↓↓↓
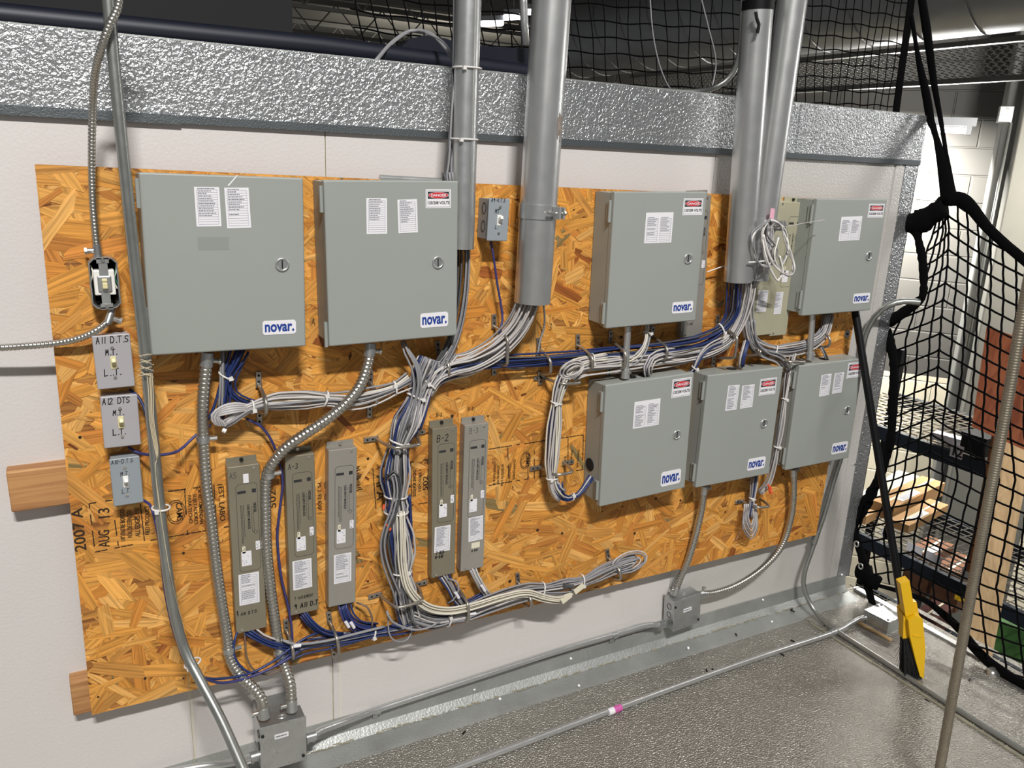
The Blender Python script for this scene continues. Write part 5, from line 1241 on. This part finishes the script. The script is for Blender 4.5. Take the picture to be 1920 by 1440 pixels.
def colx(k, v):
    k0 = int(min(max(k, 0), 11.999)); f = k-k0
    j = 0
    while j < len(cols_v)-2 and v > cols_v[j+1]: j += 1
    t_ = max(-.3, min(1.3, (v-cols_v[j])/(cols_v[j+1]-cols_v[j])))
    a = cols_x[j][k0]*(1-f)+cols_x[j][k0+1]*f; b = cols_x[j+1][k0]*(1-f)+cols_x[j+1][k0+1]*f
    return a+(b-a)*t_
border = [(1779, 378), (1752, 395), (1728, 432), (1722, 458), (1731, 500), (1733, 540), (1728, 570), (1692, 590), (1662, 610), (1668, 648), (1676, 690), (1674, 760), (1670, 830), (1655, 880), (1630, 935), (1602, 985), (1612, 1030), (1628, 1080), (1660, 1095), (1700, 1105), (1735, 1125), (1775, 1158), (1803, 1186), (1830, 1220), (1868, 1253), (1940, 1290), (1990, 1300), (1990, 560), (1920, 488), (1850, 428), (1800, 385)]
def inside(u, v, pl=border):
    c = False; j = len(pl)-1
    for i in range(len(pl)):
        if (pl[i][1] > v) != (pl[j][1] > v) and u < (pl[j][0]-pl[i][0])*(v-pl[i][1])/(pl[j][1]-pl[i][1])+pl[i][0]: c = not c
        j = i
    return c
def netp(u, v): return SX(u, v, XN+.04*math.sin(v*.012)*math.sin(u*.02))
def rowv(rn, k):
    v = 340+rn*31.5; g = min(1, max(0, (v-950)/200)); dk = k-4
    return v-(0 if dk > 0 else dk*(8.5-5*min(1, max(0, (v-850)/150))))+(dk*(12.3-1*g) if dk > 0 else 0)+(1.5 if dk else -1.5)
net = thing('safety_net', 'black square mesh safety net hanging at the right end of the wall', 'net', SX(1650, 1100, XN))
cords = MB()
def runs(pts):
    out = []; cur = []
    for (u, v) in pts:
        if inside(u, v): cur.append((u, v))
        else:
            if len(cur) > 1: out.append(cur)
            cur = []
    if len(cur) > 1: out.append(cur)
    return out
for k in range(0, 13):
    for seg_ in runs([(colx(min(k, 12-1e-6), v)+.5*math.sin(v*.2+k), v) for v in range(376, 1320, 4)]):
        cords.tube([netp(u, v) for u, v in seg_], .0035, 5)
for rn in range(-14, 34):
    pts = []
    for i in range(0, 12*8+1):
        k = i/8; v = rowv(rn, k)
        # each mesh sags a little between the knots
        v += .6*math.sin(math.pi*(k % 1))
        pts.append((colx(min(k, 11.999), v), v))
    for seg_ in runs(pts): cords.tube([netp(u, v) for u, v in seg_], .0035, 5)
nb = build('net_cords', cords, M_net, net); nb['kind'] = 'stuff'
def webbing(pts, wpx, parent, name='webbing_strap', x=None, ruff=0, thick=.25, m=M_strap):
    p = smoothpath([SX(u, v, (x or XN)-.012) for u, v in pts], .012)
    r = random.Random(len(p)); fr_ = [1+ruff*r.uniform(-1, 1) for _ in p]
    n = len(p)
    def rad(i):
        f = i/(n-1)*(len(wpx)-1); j = min(int(f), len(wpx)-2) if len(wpx) > 1 else 0
        w_ = wpx[j]+(wpx[min(j+1, len(wpx)-1)]-wpx[j])*(f-j); return w_*fr_[i]
    mb = MB(); mb.tube(p, 1, 10, radf=rad, flat=thick, up=(1, 0, 0)); return build(name, mb, m, parent, True)
# gathered border: knot, left arm, descending hem
webbing([(1772, 388), (1748, 402), (1722, 418), (1700, 416), (1684, 412)], [.03, .034, .042, .036, .02], net, 'gathered_border', ruff=.12, thick=.5)
webbing([(1780, 374), (1762, 376), (1744, 398), (1715, 402)], [.018, .010, .012, .016], net, thick=.4)
webbing([(1716, 415), (1722, 450), (1730, 490), (1732, 540), (1728, 562)], [.026, .014, .016, .014, .014], net, 'net_hem', ruff=.15, thick=.5)
webbing([(1728, 560), (1708, 576), (1682, 594), (1660, 606)], [.015, .018, .02, .026], net, 'net_hem', ruff=.1, thick=.5)
webbing([(1657, 606), (1668, 640), (1676, 690), (1674, 760), (1669, 830), (1655, 880), (1630, 932), (1600, 982)], [.022, .017, .018, .018, .016, .017, .022, .024], net, 'net_hem', ruff=.18, thick=.5)
webbing([(1600, 985), (1612, 1030), (1624, 1070), (1626, 1095)], [.02, .018, .022, .03], net, 'net_hem', ruff=.2, thick=.5)
webbing([(1608, 1070), (1625, 1078), (1640, 1092), (1650, 1082)], [.03, .04, .03, .012], net, 'gathered_border', ruff=.25, thick=.6)
webbing([(1622, 1080), (1630, 1110), (1637, 1136)], [.022, .018, .015], net, thick=.35)
webbing([(1640, 1096), (1690, 1110), (1735, 1126), (1775, 1157), (1803, 1184), (1830, 1218), (1868, 1252), (1930, 1288), (1990, 1300)], [.007, .009, .011, .016, .019, .020, .017, .016], net, 'bottom_strap', thick=.4)
webbing([(1776, 372), (1810, 378), (1850, 425), (1885, 458), (1930, 496), (1975, 540)], [.026, .021, .017, .016, .016, .016], net, 'top_strap', thick=.4)
webbing([(1709, 30), (1722, 110), (1737, 180), (1745, 226), (1752, 246), (1768, 310), (1780, 376)], [.008, .008, .014, .016, .010, .022, .030], net, thick=.35)
webbing([(1724, -30), (1738, 60), (1752, 160), (1764, 226), (1776, 300), (1786, 372)], [.014, .016, .013, .009, .007, .016], net, thick=.35)
for (u, v, lab) in ((1696, 392, 1), (1606, 1020, 1), (1659, 613, 1), (1688, 428, 1), (1614, 1062, 1), (1862, 1262, 2)):
    c = SX(u, v, XN-.03); mb = MB()
    if lab == 2: mb.disc(c, Vector((-.5, -.5, .6)), .020, .003, 20)
    else: mb.tube([c+Vector((0, .009*math.cos(a*.5236), .011*math.sin(a*.5236))) for a in range(12)], .0032, 6, closed=True)
    build('clip', mb, M_screw, net, True)
mb = MB(); a = P(1669, 524, -.006); mb.box(a.x, a.x+.03, -.004, 0, a.z-.032, a.z, W0); k = build('wall_bracket', mb, M_box, t2)

# upper net above the wall, behind the band
un = thing('overhead_net', 'black square mesh net rising above and behind the metal band', 'net', P(1400, 180, .6))
mb = MB(); yN = .6
kN = (P(1706, 0, .6).x-P(1696, 203, .6).x)/(P(1706, 0, .6).z-P(1696, 203, .6).z)
def up_(x, z):
    return Vector((x+kN*(z-P(1696, 203, .6).z), yN+.05*math.sin(x*2.1)+.04*math.sin(z*3+x), z-.05*math.sin(x*1.3)))
xr_ = P(1696, 203, yN).x; xl_ = P(690, 60, yN).x
nx = int((xr_-xl_)/.05)
for i in range(nx+1):
    x = xr_-i*.05; mb.tube([up_(x+.006*math.sin(z*.9+i), ZT-.15+z*.05) for z in range(0, 28)], .0025, 4)
for j in range(28):
    z = ZT-.15+j*.05; mb.tube([up_(xl_+(xr_-xl_)*i/120, z+.003*math.sin(i*.7+j)) for i in range(121)], .0025, 4)
b = build('net_cords', mb, M_net, un); b['kind'] = 'stuff'
mb = MB(); mb.tube([up_(xr_, ZT-.1+k*.06)+Vector((.01, 0, 0)) for k in range(20)], .024, 8, flat=.3); build('edge_strap', mb, M_strap, un, True)
for lab, pts in (('thin grey wire dangling above the band, left one', [(1217, -30), (1224, 60), (1236, 120), (1252, 160), (1262, 172)]), ('thin grey wire dangling above the band, right one', [(1308, -30), (1328, 50), (1342, 110), (1338, 150), (1330, 180)])):
    q = smoothpath([P(u, v, .25) for u, v in pts], .02); mb = MB(); mb.tube(q, .0022, 6); tagit(build('hanging_wire', mb, M_gcab, None, True), lab, 'wire')
q = smoothpath([P(703, 116, .12), P(735, 80, .2), P(770, 58, .25), P(805, 62, .2), P(835, 90, .1), P(850, 115, .0)], .02)
mb = MB(); mb.tube(q, .005, 8); tagit(build('arched_cable', mb, M_gcab, None, True), 'grey cable arching over the wall left of the tall pipes', 'cable')
q = smoothpath([P(985, 85, .5), P(983, 40, .5), P(980, -30, .5)], .05); mb = MB(); mb.tube(q, .013, 10); tagit(build('hanging_pipe', mb, M_emt, None, True), 'short vertical pipe seen between the two left tall pipes', 'pipe')

# ================================================================== BACKGROUND
# added black slab hides the lit deck; dark rail and humped duct follow
mb = MB(); mb.box(-5, 1.25, 3.0, 3.4, 1.7, 3.9); o = tagit(build('dark_shape', mb, M_dceil), 'large black slab added behind the wall to keep the upper left dark', 'duct')
a = P(-80, 22, .2); b = P(600, 88, .2); c = P(1000, 140, .2)
mb = MB(); mb.tube([a, b, c], .026, 12); tagit(build('dark_rail', mb, M_navy, None, 'auto'), 'round dark rail lying along the top of the wall at the left', 'rail')
a = P(700, 120, .6); b = P(1000, 140, .6)
mb = MB(); pr = [P(u, v, .55) for u, v in ((735, 125), (745, 95), (770, 72), (800, 66), (835, 72), (870, 84), (1010, 92), (1010, 160), (735, 160))]
mb.hull3(pr, [p+Vector((.1, .6, 0)) for p in pr]); tagit(build('dark_shape', mb, M_navy), 'dark humped duct behind the wall at the two left tall pipes', 'duct')
# joists, deck
def deckp(u, v, z): return G(u, v, z)
mb = MB(); mb.box(-6, 16, .9, 24, 3.95, 4.0); struct('ceiling', mb, mat('roof_deck', '8a867c', .7))
mb = MB(); mb.box(-8, 16, 23.9, 24, -2, 4.0); struct('wall_far', mb, M_dceil)
def joist(y, lab, x0=0, x1=15, z=4.7, m=M_tr, th=.03):
    t = thing('roof_joist', lab, 'joist', ((x0+x1)/2, y, z), 'open web roof joists in the dark')
    mb = MB(); mb.box(x0, x1, y-th, y+th, z+.42, z+.5); build('top_chord', mb, m, t)
    mb = MB(); mb.box(x0, x1, y-th, y+th, z-.05, z+.0); build('bottom_chord', mb, m, t)
    mb = MB(); x = x0; s = 0
    while x < x1: mb.tube([(x, y, z+.44*s), (x+.4, y, z+.44*(1-s))], .012, 5); x += .4; s = 1-s
    build('web', mb, m, t)
for k, y in enumerate((10.0, 12.5, 15.0, 18.0)): joist(y, 'open web steel joist under the dark roof, %s' % ('nearest the wall', 'second from the wall', 'third from the wall', 'farthest from the wall')[k], z=3.42)
# pale light patches: fluorescent high bays seen far off
for k, (u, v, lab, dd, s) in enumerate(((920, 40, 'bright high bay lamp between the two left tall pipes, leftmost', 9, .28), (962, 28, 'bright high bay lamp between the two left tall pipes, middle', 9, .22), (1000, 18, 'bright high bay lamp left of the thickest pipe top', 9, .16))):
    c = DP(u, v, dd); t = thing('high_bay_lamp', lab, 'lamp', c, 'high bay lamps in the distance')
    mb = MB(); mb.box(-s*.5, s*.5, -.06, .06, 0, .05, Fr(c, (.9, -.3, .1), (0, 0, 1))); build('housing', mb, M_grayf, t)
    mb = MB(); mb.box(-s*.48, s*.48, -.055, .055, -.045, -.001, Fr(c, (.9, -.3, .1), (0, 0, 1))); build('lens', mb, M_tube, t)
    mb = MB(); mb.tube([c+Vector((0, 0, .05)), Vector((c.x, c.y, 3.95))], .008, 6); build('hanger', mb, M_tr, t)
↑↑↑
## Short exercise
Copy each line in the data that holds the word "from".

## Reply
The Blender Python script for this scene continues. Write part 5, from line 1241 on. This part finishes the script. The script is for Blender 4.5. Take the picture to be 1920 by 1440 pixels.
for k, y in enumerate((10.0, 12.5, 15.0, 18.0)): joist(y, 'open web steel joist under the dark roof, %s' % ('nearest the wall', 'second from the wall', 'third from the wall', 'farthest from the wall')[k], z=3.42)